───── INFORMATION GIVEN

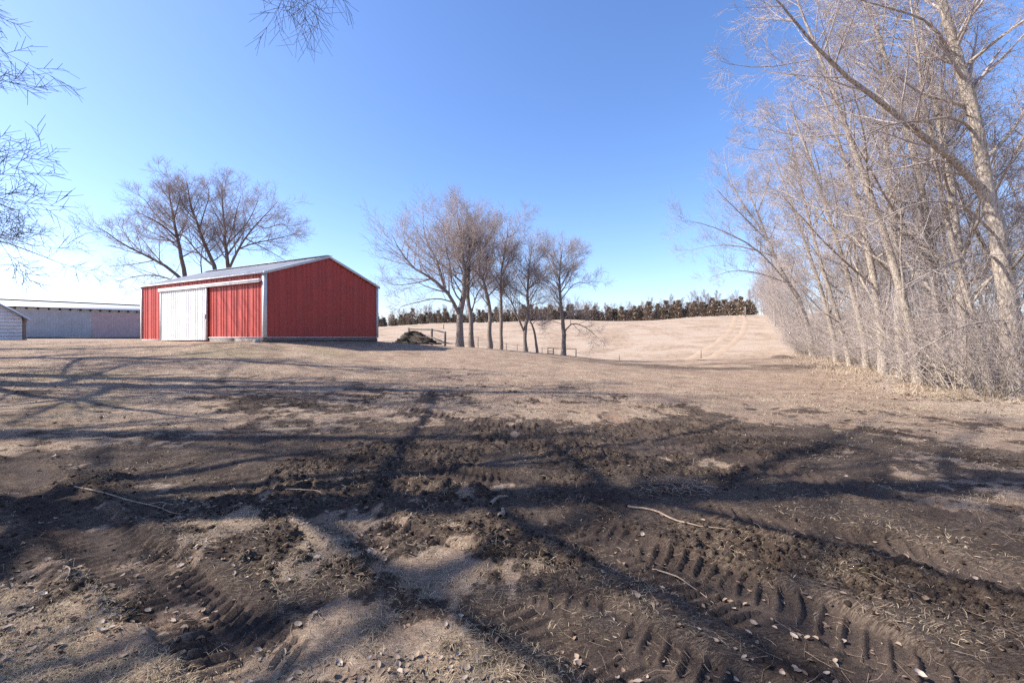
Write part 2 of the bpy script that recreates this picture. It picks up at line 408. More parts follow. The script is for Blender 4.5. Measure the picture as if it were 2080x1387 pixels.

──────────
───── INFORMATION GIVEN

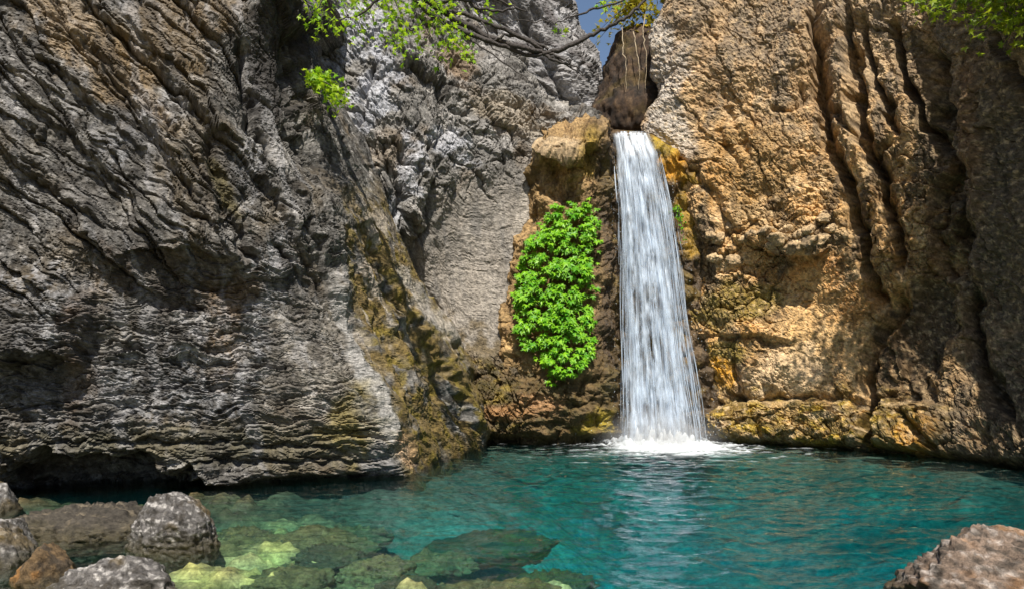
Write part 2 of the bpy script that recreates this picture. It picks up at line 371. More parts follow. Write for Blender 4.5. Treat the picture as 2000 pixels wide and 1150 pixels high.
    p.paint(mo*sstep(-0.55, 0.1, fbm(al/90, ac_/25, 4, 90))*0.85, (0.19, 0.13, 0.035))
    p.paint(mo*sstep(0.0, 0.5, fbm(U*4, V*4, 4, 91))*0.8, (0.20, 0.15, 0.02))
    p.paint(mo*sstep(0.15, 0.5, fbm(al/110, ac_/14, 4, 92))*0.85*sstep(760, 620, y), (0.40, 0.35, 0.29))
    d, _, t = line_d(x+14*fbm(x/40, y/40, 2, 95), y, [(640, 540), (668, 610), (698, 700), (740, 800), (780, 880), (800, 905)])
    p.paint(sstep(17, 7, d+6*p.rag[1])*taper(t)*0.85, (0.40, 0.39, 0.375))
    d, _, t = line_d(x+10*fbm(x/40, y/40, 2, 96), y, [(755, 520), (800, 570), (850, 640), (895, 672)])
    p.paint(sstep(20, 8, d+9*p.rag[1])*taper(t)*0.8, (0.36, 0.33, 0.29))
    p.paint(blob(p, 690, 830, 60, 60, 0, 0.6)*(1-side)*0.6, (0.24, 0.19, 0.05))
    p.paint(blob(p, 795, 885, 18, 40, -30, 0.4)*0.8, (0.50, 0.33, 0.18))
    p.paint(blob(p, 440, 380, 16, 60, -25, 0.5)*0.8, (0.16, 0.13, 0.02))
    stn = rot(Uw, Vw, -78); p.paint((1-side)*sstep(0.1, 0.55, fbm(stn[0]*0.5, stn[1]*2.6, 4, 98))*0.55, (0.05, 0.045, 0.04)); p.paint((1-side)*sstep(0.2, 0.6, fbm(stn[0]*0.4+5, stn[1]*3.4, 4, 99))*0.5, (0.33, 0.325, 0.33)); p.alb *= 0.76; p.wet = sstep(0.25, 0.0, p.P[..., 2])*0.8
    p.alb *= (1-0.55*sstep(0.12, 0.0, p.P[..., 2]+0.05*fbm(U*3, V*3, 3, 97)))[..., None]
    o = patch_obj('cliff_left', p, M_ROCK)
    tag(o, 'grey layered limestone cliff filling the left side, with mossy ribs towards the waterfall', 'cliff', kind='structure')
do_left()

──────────
───── INFORMATION GIVEN

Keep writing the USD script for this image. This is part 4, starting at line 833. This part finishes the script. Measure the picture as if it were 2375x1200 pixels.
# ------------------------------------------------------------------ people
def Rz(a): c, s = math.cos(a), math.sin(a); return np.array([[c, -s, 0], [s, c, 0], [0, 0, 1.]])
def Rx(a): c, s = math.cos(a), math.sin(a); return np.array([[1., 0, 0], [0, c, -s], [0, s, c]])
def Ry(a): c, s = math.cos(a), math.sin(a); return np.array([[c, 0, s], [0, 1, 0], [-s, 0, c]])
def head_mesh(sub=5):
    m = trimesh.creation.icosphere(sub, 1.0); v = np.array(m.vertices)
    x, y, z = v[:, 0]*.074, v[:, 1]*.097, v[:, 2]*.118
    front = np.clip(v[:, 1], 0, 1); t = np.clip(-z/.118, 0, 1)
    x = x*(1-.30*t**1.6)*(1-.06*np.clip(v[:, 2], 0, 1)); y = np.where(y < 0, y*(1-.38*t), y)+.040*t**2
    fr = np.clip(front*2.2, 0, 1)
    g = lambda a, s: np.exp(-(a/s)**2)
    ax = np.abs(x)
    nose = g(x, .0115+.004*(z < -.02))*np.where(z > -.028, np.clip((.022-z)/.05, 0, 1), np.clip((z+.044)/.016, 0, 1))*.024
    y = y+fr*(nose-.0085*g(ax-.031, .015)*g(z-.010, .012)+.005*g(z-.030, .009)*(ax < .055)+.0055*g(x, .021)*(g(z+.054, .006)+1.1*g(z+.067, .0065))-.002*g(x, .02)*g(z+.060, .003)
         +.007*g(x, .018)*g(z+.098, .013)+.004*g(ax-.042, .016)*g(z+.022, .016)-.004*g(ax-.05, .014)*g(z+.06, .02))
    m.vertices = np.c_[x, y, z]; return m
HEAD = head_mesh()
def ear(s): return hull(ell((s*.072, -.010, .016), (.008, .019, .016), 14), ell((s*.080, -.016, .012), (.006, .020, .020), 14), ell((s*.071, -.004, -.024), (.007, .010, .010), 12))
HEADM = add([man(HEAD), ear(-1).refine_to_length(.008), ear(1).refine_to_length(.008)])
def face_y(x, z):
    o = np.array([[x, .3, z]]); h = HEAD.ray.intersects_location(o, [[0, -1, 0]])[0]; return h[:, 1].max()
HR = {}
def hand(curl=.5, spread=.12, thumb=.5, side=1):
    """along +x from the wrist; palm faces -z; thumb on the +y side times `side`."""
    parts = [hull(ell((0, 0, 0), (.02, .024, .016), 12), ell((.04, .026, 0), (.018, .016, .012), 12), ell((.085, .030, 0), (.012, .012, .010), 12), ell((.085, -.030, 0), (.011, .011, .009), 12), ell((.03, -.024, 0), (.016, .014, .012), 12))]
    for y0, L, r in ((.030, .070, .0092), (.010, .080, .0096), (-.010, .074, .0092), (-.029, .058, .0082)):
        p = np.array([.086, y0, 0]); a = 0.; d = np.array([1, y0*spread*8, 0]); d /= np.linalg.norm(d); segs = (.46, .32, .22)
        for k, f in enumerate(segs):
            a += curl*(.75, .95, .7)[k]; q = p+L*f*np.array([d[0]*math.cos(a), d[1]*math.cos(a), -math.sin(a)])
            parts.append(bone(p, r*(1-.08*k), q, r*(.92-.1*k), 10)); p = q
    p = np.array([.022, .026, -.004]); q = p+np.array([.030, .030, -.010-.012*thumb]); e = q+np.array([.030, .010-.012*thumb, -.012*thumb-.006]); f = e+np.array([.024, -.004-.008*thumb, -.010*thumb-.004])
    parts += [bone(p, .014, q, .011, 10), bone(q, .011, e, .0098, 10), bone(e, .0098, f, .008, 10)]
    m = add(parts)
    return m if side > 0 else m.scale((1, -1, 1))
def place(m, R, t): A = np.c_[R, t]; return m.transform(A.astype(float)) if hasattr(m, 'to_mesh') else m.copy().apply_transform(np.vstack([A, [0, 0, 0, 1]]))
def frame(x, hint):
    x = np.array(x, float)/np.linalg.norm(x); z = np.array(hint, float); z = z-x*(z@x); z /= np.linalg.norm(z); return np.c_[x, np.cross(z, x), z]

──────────

**GIVEN EXERCISE**
Of the entries listed above, reproduce only the lines starting at the line containing "1150 pixels high." and ending at the line containing "o = patch_obj('cliff_left', p, M_ROCK)". Include both, exactly as they stand.

**RESULT**
Write part 2 of the bpy script that recreates this picture. It picks up at line 371. More parts follow. Write for Blender 4.5. Treat the picture as 2000 pixels wide and 1150 pixels high.
    p.paint(mo*sstep(-0.55, 0.1, fbm(al/90, ac_/25, 4, 90))*0.85, (0.19, 0.13, 0.035))
    p.paint(mo*sstep(0.0, 0.5, fbm(U*4, V*4, 4, 91))*0.8, (0.20, 0.15, 0.02))
    p.paint(mo*sstep(0.15, 0.5, fbm(al/110, ac_/14, 4, 92))*0.85*sstep(760, 620, y), (0.40, 0.35, 0.29))
    d, _, t = line_d(x+14*fbm(x/40, y/40, 2, 95), y, [(640, 540), (668, 610), (698, 700), (740, 800), (780, 880), (800, 905)])
    p.paint(sstep(17, 7, d+6*p.rag[1])*taper(t)*0.85, (0.40, 0.39, 0.375))
    d, _, t = line_d(x+10*fbm(x/40, y/40, 2, 96), y, [(755, 520), (800, 570), (850, 640), (895, 672)])
    p.paint(sstep(20, 8, d+9*p.rag[1])*taper(t)*0.8, (0.36, 0.33, 0.29))
    p.paint(blob(p, 690, 830, 60, 60, 0, 0.6)*(1-side)*0.6, (0.24, 0.19, 0.05))
    p.paint(blob(p, 795, 885, 18, 40, -30, 0.4)*0.8, (0.50, 0.33, 0.18))
    p.paint(blob(p, 440, 380, 16, 60, -25, 0.5)*0.8, (0.16, 0.13, 0.02))
    stn = rot(Uw, Vw, -78); p.paint((1-side)*sstep(0.1, 0.55, fbm(stn[0]*0.5, stn[1]*2.6, 4, 98))*0.55, (0.05, 0.045, 0.04)); p.paint((1-side)*sstep(0.2, 0.6, fbm(stn[0]*0.4+5, stn[1]*3.4, 4, 99))*0.5, (0.33, 0.325, 0.33)); p.alb *= 0.76; p.wet = sstep(0.25, 0.0, p.P[..., 2])*0.8
    p.alb *= (1-0.55*sstep(0.12, 0.0, p.P[..., 2]+0.05*fbm(U*3, V*3, 3, 97)))[..., None]
    o = patch_obj('cliff_left', p, M_ROCK)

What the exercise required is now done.